(YOUR TASK):
Give the listing again in full, exactly as written.

=== INFORMATION PROVIDED ===

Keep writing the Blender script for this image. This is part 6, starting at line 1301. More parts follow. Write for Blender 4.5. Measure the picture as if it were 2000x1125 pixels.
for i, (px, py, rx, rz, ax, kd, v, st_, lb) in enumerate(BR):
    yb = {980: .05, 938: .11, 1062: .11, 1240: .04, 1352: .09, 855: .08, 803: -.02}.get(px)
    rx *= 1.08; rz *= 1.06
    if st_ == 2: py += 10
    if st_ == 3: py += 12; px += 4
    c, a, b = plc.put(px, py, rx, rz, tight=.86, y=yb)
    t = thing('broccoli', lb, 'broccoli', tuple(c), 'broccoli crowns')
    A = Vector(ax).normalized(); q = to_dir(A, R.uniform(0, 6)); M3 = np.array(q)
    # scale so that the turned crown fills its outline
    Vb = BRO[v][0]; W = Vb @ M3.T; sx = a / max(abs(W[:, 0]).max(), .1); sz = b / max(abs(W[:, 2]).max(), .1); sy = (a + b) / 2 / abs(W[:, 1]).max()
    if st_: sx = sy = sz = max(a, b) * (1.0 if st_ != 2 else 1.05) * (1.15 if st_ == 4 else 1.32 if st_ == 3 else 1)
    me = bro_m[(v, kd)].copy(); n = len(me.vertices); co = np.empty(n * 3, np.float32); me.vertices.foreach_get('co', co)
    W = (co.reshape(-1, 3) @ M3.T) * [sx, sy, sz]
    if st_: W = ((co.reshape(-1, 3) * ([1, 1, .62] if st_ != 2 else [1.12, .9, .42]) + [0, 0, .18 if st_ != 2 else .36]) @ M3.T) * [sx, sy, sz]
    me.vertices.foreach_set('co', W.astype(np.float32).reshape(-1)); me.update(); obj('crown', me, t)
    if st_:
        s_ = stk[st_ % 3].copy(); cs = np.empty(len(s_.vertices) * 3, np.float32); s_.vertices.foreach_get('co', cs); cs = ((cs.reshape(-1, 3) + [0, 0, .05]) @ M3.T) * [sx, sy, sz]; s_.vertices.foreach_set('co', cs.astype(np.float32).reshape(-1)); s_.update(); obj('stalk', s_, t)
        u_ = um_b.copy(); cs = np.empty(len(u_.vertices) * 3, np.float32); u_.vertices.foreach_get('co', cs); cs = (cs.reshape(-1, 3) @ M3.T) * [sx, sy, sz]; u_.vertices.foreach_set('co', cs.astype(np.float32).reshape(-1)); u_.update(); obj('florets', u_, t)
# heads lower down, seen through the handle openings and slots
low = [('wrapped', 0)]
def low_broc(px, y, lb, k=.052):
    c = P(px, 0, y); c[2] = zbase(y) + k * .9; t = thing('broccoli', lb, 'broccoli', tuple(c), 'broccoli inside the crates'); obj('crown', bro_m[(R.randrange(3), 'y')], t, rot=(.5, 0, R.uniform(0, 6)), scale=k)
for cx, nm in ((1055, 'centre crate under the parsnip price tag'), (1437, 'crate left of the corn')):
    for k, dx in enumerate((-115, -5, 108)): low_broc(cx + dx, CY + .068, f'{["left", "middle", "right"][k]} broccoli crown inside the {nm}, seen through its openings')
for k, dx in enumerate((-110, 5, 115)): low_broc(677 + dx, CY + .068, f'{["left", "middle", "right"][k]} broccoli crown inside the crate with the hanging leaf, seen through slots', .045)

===

(RESULT FOR THIS TASK):
Keep writing the Blender script for this image. This is part 6, starting at line 1301. More parts follow. Write for Blender 4.5. Measure the picture as if it were 2000x1125 pixels.
for i, (px, py, rx, rz, ax, kd, v, st_, lb) in enumerate(BR):
    yb = {980: .05, 938: .11, 1062: .11, 1240: .04, 1352: .09, 855: .08, 803: -.02}.get(px)
    rx *= 1.08; rz *= 1.06
    if st_ == 2: py += 10
    if st_ == 3: py += 12; px += 4
    c, a, b = plc.put(px, py, rx, rz, tight=.86, y=yb)
    t = thing('broccoli', lb, 'broccoli', tuple(c), 'broccoli crowns')
    A = Vector(ax).normalized(); q = to_dir(A, R.uniform(0, 6)); M3 = np.array(q)
    # scale so that the turned crown fills its outline
    Vb = BRO[v][0]; W = Vb @ M3.T; sx = a / max(abs(W[:, 0]).max(), .1); sz = b / max(abs(W[:, 2]).max(), .1); sy = (a + b) / 2 / abs(W[:, 1]).max()
    if st_: sx = sy = sz = max(a, b) * (1.0 if st_ != 2 else 1.05) * (1.15 if st_ == 4 else 1.32 if st_ == 3 else 1)
    me = bro_m[(v, kd)].copy(); n = len(me.vertices); co = np.empty(n * 3, np.float32); me.vertices.foreach_get('co', co)
    W = (co.reshape(-1, 3) @ M3.T) * [sx, sy, sz]
    if st_: W = ((co.reshape(-1, 3) * ([1, 1, .62] if st_ != 2 else [1.12, .9, .42]) + [0, 0, .18 if st_ != 2 else .36]) @ M3.T) * [sx, sy, sz]
    me.vertices.foreach_set('co', W.astype(np.float32).reshape(-1)); me.update(); obj('crown', me, t)
    if st_:
        s_ = stk[st_ % 3].copy(); cs = np.empty(len(s_.vertices) * 3, np.float32); s_.vertices.foreach_get('co', cs); cs = ((cs.reshape(-1, 3) + [0, 0, .05]) @ M3.T) * [sx, sy, sz]; s_.vertices.foreach_set('co', cs.astype(np.float32).reshape(-1)); s_.update(); obj('stalk', s_, t)
        u_ = um_b.copy(); cs = np.empty(len(u_.vertices) * 3, np.float32); u_.vertices.foreach_get('co', cs); cs = (cs.reshape(-1, 3) @ M3.T) * [sx, sy, sz]; u_.vertices.foreach_set('co', cs.astype(np.float32).reshape(-1)); u_.update(); obj('florets', u_, t)
# heads lower down, seen through the handle openings and slots
low = [('wrapped', 0)]
def low_broc(px, y, lb, k=.052):
    c = P(px, 0, y); c[2] = zbase(y) + k * .9; t = thing('broccoli', lb, 'broccoli', tuple(c), 'broccoli inside the crates'); obj('crown', bro_m[(R.randrange(3), 'y')], t, rot=(.5, 0, R.uniform(0, 6)), scale=k)
for cx, nm in ((1055, 'centre crate under the parsnip price tag'), (1437, 'crate left of the corn')):
    for k, dx in enumerate((-115, -5, 108)): low_broc(cx + dx, CY + .068, f'{["left", "middle", "right"][k]} broccoli crown inside the {nm}, seen through its openings')
for k, dx in enumerate((-110, 5, 115)): low_broc(677 + dx, CY + .068, f'{["left", "middle", "right"][k]} broccoli crown inside the crate with the hanging leaf, seen through slots', .045)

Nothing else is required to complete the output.